Faciada yakınlarını kaybedenlerden 245’i, sorumlular aleyhinde toplam 225 milyon liralık tazminat davası açtı. Madenci ailelerine bu konudaki en büyük desteği, Türkiye Barolar Birliği ve Manisa Barosu veriyor. 245 davadan 183’ü, Manisa Barosu tarafından görevlendirilen avukatlar tarafından açıldı. Bilirkişi raporunun savcılığa intikal etmesiyle yargı sürecinde önemli bir noktaya gelindi. Bundan sonra cumhuriyet savcılığı, bilirkişi raporunun da ışığında faciayla ilgili iddianameyi en kısa sürede hazırlayarak ağır ceza mahkemesine gönderecek. Mahkemenin iddianameyi kabul etmesiyle birlikte dosyada adı geçen şüpheliler için yargılama dönemi başlayacak.

IŞIKLAR'DA ÜRETİM BAŞLADI, EYNEZ VE ATABACASI HAZIR DEĞİL


Facianın ardından kapatılan, Soma Holding'e ait üç kömür ocağından Işıklar'da yaklaşık 2 bin işçi, 9 Eylül 2014 tarihinde üretime yeniden başlanmıştı. Holdinge ait Atabacası ve Eynez ocaklarında ise şu anda üretim yapılmıyor.

432 ÇOCUK BABASIZ KALDI

13 Mayıs 2014 günü Soma'da yaşanan faciada 301 madencinin şehit olduğu haberi Türkiye'yi derinden üzmüştü. Yıllarca izleri silinemeyecek facia sonucunda anne ve babalar evlatsız, kadınlar kocasız, yaş ortalaması 10 olan 432 çocuk babasız kaldı. Türkiye ve dünya madencilik tarihine giren bu acı olayın yarasını dindirmek ve ülkede bir daha bu ve benzeri olayların yaşanmaması için herkes seferber oldu, sözler verildi. Madenlerde daha sıkı güvenlik önlemleri alınması için Meclis harekete geçti. Madencilik sektörü ve taşeron sisteme karşı daha sıkı tedbirlerin alınması için torba kanun görüşmeleri başladı. Gün geçtikçe torba kanun şişti. Madencilere verilen sözlerle ilgisi olmayan 100'den fazla madde torbaya girdi. Torbaya giren onlarca maddeye rağmen Meclis Plan Bütçe Komisyonu'ndaki torba kanun tasarısı görüşmelerinde CHP'nin verdiği, madenlerde yaşam odasının zorunlu olmasını içeren önerge, AKP’li vekillerin oylarıyla reddedildi.

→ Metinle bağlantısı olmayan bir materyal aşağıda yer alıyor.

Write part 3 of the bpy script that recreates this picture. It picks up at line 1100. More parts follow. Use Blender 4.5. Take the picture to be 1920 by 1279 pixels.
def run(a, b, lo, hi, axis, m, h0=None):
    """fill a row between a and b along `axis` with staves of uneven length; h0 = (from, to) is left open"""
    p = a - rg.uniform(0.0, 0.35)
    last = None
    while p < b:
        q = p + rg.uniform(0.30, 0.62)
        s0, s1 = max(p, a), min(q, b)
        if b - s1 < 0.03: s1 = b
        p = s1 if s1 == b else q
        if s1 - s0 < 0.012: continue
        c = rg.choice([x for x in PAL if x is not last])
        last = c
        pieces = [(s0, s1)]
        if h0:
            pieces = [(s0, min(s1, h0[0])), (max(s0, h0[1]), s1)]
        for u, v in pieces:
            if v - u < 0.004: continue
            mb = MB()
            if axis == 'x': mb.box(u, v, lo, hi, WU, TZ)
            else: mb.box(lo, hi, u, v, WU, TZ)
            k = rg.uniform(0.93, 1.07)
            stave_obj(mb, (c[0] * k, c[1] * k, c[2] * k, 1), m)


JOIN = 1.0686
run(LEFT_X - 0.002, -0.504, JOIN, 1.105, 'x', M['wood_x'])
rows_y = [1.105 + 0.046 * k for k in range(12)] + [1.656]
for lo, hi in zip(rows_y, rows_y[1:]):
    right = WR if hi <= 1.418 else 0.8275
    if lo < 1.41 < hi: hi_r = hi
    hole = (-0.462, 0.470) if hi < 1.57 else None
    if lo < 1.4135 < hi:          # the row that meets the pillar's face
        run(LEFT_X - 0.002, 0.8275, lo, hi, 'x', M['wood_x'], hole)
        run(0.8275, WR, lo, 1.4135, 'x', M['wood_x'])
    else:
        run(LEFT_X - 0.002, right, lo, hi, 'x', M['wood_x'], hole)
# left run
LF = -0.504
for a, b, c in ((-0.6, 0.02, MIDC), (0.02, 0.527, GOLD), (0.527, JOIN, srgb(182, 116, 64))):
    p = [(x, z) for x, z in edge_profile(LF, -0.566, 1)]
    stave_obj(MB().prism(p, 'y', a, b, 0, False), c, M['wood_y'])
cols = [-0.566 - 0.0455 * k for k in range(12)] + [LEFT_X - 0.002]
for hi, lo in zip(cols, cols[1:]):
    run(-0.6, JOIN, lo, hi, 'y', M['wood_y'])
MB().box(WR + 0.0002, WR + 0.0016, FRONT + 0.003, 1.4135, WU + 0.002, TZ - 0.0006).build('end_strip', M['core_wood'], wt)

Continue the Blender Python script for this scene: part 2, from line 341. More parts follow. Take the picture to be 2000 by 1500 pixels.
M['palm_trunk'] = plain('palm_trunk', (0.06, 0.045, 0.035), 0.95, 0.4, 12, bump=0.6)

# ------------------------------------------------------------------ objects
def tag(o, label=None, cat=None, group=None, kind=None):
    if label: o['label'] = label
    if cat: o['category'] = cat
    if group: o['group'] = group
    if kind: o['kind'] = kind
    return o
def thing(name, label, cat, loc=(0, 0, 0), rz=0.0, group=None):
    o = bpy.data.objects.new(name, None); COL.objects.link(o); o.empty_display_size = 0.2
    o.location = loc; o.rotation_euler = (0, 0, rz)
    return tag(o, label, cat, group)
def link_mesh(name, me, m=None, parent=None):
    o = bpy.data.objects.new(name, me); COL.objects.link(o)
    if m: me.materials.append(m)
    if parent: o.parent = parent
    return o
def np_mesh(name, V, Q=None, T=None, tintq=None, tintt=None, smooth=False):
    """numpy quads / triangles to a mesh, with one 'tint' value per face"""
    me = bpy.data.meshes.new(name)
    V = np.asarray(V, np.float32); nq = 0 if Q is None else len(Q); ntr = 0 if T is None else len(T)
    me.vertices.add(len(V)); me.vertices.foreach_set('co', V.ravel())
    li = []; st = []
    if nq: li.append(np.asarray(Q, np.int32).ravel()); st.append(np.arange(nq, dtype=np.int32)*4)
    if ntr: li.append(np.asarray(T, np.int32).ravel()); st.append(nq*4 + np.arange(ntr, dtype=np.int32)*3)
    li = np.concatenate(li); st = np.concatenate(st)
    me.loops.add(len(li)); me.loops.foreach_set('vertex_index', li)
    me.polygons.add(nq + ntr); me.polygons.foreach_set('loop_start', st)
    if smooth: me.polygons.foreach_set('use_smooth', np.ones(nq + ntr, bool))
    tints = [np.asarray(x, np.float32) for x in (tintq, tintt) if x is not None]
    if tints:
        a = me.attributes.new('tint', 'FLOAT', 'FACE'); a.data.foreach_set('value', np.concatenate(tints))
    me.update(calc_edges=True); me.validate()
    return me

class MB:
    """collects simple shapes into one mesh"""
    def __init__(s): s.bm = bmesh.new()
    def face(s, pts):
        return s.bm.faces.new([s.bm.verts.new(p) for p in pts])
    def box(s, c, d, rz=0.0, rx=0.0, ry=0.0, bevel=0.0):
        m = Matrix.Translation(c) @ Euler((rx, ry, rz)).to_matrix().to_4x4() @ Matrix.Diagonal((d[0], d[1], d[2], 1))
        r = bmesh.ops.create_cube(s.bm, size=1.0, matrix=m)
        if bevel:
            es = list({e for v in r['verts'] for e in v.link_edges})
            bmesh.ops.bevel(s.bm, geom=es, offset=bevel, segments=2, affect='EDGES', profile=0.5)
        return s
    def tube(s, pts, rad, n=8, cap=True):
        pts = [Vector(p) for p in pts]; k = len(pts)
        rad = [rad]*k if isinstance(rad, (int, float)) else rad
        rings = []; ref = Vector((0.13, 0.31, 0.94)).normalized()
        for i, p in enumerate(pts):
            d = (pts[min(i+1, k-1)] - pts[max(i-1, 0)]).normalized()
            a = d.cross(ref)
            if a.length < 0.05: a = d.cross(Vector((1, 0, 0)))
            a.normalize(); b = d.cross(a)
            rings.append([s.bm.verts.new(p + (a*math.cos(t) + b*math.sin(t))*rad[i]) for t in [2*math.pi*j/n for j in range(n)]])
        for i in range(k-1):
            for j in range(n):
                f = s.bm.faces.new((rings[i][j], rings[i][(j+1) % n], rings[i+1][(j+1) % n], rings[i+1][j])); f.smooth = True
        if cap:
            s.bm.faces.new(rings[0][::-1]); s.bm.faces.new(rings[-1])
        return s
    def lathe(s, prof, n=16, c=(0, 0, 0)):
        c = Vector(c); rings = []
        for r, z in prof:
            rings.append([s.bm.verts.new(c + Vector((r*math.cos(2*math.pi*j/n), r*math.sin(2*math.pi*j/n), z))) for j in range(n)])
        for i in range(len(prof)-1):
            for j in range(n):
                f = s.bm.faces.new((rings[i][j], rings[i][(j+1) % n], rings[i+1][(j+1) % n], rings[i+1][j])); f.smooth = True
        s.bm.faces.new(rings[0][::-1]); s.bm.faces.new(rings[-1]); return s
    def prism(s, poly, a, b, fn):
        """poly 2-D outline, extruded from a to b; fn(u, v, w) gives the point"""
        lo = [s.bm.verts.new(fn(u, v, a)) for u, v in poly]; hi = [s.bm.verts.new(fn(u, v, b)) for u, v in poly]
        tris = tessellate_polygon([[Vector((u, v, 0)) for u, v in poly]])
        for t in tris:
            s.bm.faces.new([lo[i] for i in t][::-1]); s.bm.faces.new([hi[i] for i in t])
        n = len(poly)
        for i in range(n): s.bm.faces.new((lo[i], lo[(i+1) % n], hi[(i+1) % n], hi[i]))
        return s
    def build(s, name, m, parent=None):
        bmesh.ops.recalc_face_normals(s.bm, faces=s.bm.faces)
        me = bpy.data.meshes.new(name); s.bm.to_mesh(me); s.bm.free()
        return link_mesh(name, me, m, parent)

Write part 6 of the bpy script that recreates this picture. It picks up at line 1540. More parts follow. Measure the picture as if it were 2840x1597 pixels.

Ayrıca Maden faciasıyla ilgili soruşturmada, aralarında Soma Kömür İşletmeri A.Ş. Yönetim Kurulu Başkanı Can Gürkan, Genel Müdür Ramazan Doğru ve İşletme Müdürü Akın Çelik'in de bulunduğu sekiz kişi tutuklanmış, çok sayıda kişinin de şüpheli olarak ifadesine başvurulmuştu.